そんな中、お母さんはどんな風にピアノを弾いているのか気になった。
だからと言って私にその姿を見る力はない。
力はないけど、疑問に思った私の気持ちに上が応えてくれた。
ある葬式の最中、ふと頭の中にお母さんの姿が見えて来た。
会場中にピアノが鳴り響いている。
お母さんが弾いてるのは分かるけど、お母さんの存在感を感じない。
そんな私に上が一言、
『出しゃばってはいけませんね。お母さんは素晴らしいですね。これを謙虚を言うのかもしれませんね。』
と言った。
私は黙って肯き、しばしお母さんを見ていた。
すると何か別のものがそーっと重なって見え始めた。
なんだろうかとそっちに集中。
それは雲の上に立っているキリストだった!!
『何してるの?!』
と聞いてみた。
キリストが、
『んっ?!お仕事ですよ~。お母さんのお手伝いをしてますよ~。』
とこちらを見ずにそう言った。
首を傾げどういう事だろうかとジーっと見ていたら、キリストが両手を前に出して動かしている。
まるで指揮者のように…。
するとキリストは、
『お母さんのピアノに合わせて指揮をしてるんですよ。お母さんの音には欲がないですから、気持ちよく合わせられますね。亡くなられた方たちを神の下へと送るのが私の仕事なのですね。私はそれを神に約束し、人の地へと一度下ったのですよ。私には全ての人を救いたいという想いがありますからね。ですから、宗教というものは関係ないのかもしれませんね。神であれ仏であれ、何を信じていようと行いをしているのは神や仏ではなく、本人ですからね。お母さんのピアノは上に上げやすいですね。その後その方たちがどう裁かれるかは、神のみぞ知る…ですかね。』
と言って、黙って指揮を続けていた。

式が終わってその事をお母さんに伝えたら、めちゃくちゃ驚いていた。
そしてお母さんは受話器の向こうでしばし黙り考え事をしていた。
そして、
『…あのね、今日の…、今日だけじゃなくよくあることなんだけど、線香をずっと焚いてるからすっごい煙たいのよ~。それでお母さん、煙を吸って咳き込んでしまいそうになるんだけど、それがならないの…、不思議と…。あなたからキリストの話を聞いて、もしかして助けてくれてるのかもって思ったんだけど…。』
と言った。
へ~と思っている私にキリストが、
『はい。お母さんのピアノはとてもいいですね~。とても委ねやすいですよ~。』
と言って来た。
お母さんにそれを伝えると、感激して、
『あ~っ、委ねやすいなんて…、ありがとうございます。こちらこそとても弾きやすいです。いつも咳が出そうになるのに、パッと止まります。いつもありがとうございます。これからも一生懸命弾かせて頂きます。』
とキリストに言った。
キリストは優しく笑うと、
『これからもよろしくお願いしますね。私はこちらの雲の上でお手伝いさせて頂きますね。』
と言った。
お母さんは一人感動していた。
この感動を身を持って分かるのは、お母さんだけなんだろうな~と、仲介屋の私は一人そう思うのだった。

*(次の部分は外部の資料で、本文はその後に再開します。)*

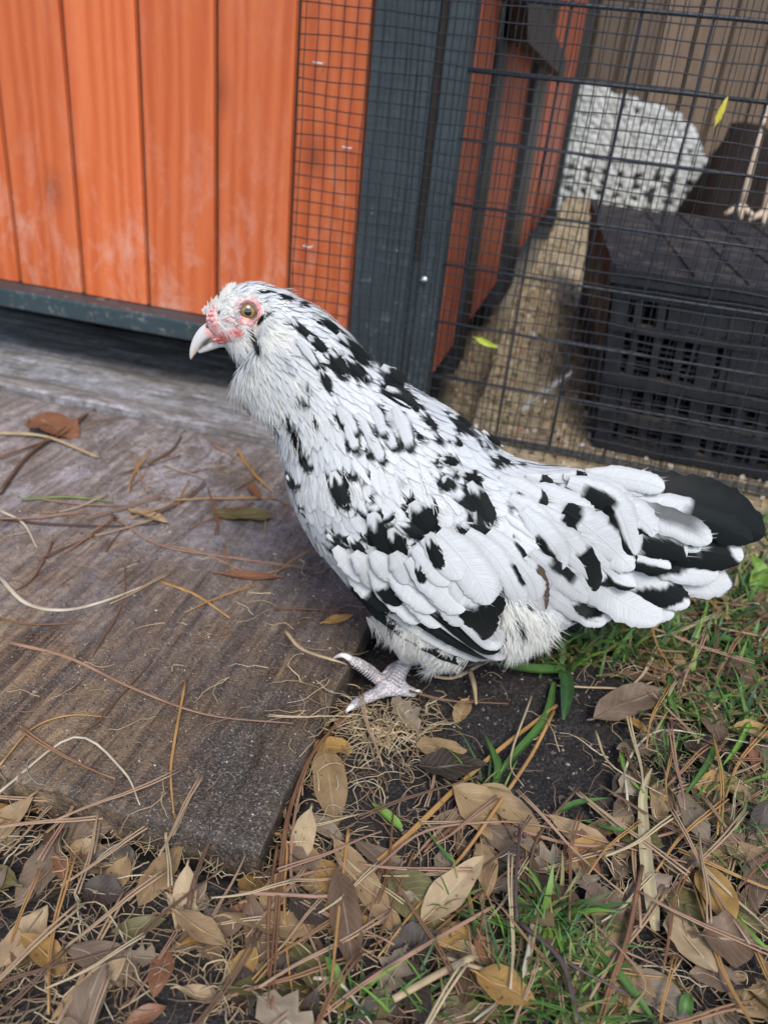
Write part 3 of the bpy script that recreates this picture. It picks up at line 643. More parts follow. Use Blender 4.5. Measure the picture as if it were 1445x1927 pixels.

心からその感動を感じてみたい…と思うだけで、な~んにも感じやしない。
ふと私は思った。
お母さんの周りの煙、キリストがうちわで扇いでるのかな~なんて…。
でもまっ、何はともあれ…、お母さんがちゃんと仕事をしていたのでなによりなにより…だった。

お母さんが葬式へと行く前に見える人が、全て見えるわけではないということも分かった。
全然違う人が見える事もたまにある。
こんな時はお母さんに、
“よろしくお願いしますね。”
なんて言葉も聞こえない。
どうしてだろうかと首を傾げていると、式の途中が見えて来た。
遺族の方たちが誰も泣いていない…。
どうでもよさそうな空気を感じる。
怖い、怖い…、どういう事だっ?!と分からない。